» Working data
((
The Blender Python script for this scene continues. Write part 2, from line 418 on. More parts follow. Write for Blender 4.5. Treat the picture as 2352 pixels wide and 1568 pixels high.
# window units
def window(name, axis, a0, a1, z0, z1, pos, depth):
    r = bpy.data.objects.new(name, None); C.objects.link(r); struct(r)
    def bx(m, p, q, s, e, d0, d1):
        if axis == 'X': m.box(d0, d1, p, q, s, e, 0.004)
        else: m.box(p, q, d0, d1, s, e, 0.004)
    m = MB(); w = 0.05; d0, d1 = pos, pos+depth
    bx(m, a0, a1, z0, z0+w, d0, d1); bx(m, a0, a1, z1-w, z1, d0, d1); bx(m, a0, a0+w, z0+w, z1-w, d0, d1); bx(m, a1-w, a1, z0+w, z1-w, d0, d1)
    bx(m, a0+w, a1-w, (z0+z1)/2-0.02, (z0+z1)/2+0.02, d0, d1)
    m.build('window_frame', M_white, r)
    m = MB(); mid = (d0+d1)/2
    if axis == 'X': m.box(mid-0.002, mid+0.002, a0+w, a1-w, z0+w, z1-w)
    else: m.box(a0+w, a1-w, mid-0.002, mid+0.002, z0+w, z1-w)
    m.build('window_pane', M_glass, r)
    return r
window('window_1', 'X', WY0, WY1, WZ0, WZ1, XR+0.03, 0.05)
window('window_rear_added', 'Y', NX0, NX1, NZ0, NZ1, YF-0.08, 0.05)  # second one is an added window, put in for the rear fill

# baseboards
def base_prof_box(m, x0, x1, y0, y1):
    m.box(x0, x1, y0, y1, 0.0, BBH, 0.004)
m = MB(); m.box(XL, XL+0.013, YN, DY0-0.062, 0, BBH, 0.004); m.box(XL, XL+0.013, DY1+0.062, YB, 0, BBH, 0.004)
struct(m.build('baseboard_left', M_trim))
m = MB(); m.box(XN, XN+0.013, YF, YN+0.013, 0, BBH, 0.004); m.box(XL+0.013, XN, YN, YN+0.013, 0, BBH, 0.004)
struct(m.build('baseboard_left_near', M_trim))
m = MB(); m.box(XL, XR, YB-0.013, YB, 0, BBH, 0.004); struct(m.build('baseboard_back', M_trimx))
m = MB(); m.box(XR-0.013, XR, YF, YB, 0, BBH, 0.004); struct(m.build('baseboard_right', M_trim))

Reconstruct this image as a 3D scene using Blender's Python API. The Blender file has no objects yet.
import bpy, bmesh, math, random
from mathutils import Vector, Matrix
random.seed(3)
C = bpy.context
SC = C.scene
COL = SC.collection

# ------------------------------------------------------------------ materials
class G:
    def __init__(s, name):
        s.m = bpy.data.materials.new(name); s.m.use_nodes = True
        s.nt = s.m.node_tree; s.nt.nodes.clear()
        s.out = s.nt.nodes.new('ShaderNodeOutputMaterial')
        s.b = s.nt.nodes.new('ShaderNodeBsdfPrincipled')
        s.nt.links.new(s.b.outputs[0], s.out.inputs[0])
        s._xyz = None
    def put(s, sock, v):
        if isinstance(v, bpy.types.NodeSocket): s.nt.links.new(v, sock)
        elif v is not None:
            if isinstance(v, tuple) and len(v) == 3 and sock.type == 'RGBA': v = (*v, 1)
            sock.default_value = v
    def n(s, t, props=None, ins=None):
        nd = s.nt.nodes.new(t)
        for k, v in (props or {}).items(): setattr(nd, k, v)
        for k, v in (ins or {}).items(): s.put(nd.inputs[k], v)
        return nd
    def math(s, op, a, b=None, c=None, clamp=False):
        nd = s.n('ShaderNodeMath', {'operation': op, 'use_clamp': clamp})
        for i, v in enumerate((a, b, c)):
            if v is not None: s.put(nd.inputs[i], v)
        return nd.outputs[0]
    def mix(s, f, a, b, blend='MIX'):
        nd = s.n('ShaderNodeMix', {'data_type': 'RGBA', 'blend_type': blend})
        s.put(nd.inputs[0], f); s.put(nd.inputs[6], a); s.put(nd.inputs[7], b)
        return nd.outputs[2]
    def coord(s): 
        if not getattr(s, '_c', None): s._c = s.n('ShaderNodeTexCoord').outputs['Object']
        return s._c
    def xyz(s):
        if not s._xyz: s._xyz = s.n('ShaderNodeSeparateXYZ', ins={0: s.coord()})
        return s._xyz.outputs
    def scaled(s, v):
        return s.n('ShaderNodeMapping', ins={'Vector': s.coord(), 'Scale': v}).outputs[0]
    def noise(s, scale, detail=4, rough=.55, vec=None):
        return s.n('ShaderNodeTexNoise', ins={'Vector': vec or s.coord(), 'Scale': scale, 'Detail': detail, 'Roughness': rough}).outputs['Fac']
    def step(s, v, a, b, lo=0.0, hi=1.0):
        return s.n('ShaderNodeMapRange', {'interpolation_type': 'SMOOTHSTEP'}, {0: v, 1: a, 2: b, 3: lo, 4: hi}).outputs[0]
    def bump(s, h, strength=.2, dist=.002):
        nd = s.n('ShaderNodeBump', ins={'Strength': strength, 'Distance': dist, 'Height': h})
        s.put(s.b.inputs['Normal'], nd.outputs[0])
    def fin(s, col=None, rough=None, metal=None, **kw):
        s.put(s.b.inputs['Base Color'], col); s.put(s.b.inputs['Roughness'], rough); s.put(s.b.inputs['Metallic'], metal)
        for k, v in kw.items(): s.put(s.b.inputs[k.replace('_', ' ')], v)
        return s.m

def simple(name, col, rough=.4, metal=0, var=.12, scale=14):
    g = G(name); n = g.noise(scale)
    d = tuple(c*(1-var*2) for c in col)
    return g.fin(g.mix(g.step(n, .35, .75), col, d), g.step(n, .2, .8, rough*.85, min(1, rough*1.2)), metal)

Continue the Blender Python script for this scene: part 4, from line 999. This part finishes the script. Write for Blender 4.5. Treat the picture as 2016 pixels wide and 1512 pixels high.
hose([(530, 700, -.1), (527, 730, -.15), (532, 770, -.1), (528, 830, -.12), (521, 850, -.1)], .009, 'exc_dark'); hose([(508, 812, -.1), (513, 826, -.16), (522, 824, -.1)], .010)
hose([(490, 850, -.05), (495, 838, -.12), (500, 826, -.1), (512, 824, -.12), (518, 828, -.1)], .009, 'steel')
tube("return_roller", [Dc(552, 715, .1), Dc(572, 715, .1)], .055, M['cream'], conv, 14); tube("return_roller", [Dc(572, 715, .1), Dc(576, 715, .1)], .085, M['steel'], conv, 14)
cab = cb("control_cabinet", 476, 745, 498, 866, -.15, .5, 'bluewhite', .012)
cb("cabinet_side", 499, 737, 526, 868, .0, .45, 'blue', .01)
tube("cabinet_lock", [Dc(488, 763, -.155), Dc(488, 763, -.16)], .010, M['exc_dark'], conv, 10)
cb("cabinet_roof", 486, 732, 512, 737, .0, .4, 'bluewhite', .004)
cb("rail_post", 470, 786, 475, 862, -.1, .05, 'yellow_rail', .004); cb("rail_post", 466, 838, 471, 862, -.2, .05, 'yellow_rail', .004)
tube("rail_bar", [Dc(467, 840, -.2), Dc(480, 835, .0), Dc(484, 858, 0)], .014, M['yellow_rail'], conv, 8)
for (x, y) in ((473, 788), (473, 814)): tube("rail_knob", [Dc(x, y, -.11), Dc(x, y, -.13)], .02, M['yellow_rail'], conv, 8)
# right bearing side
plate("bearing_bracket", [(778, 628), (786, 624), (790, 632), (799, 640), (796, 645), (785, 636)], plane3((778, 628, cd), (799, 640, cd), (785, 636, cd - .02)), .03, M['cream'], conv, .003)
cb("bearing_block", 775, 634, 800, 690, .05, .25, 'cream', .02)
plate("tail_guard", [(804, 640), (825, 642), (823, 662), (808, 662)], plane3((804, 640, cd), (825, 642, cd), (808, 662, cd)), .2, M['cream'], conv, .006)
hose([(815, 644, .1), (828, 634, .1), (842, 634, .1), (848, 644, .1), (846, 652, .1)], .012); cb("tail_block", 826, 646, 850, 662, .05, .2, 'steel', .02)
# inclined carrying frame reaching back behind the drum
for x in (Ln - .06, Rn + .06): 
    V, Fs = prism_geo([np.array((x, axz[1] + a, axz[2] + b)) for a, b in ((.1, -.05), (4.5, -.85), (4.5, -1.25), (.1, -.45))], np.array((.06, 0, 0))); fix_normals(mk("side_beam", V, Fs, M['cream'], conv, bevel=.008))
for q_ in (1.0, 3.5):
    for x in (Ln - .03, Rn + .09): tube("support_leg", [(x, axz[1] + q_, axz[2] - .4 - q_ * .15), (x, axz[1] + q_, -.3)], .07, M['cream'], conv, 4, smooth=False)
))
» What you need to do
In the material above, locate the line containing "Reconstruct this image" and the line containing "COL = SC.collection". Transcribe exactly those two lines and every line between them, and nothing more.

» Right answer
Reconstruct this image as a 3D scene using Blender's Python API. The Blender file has no objects yet.
import bpy, bmesh, math, random
from mathutils import Vector, Matrix
random.seed(3)
C = bpy.context
SC = C.scene
COL = SC.collection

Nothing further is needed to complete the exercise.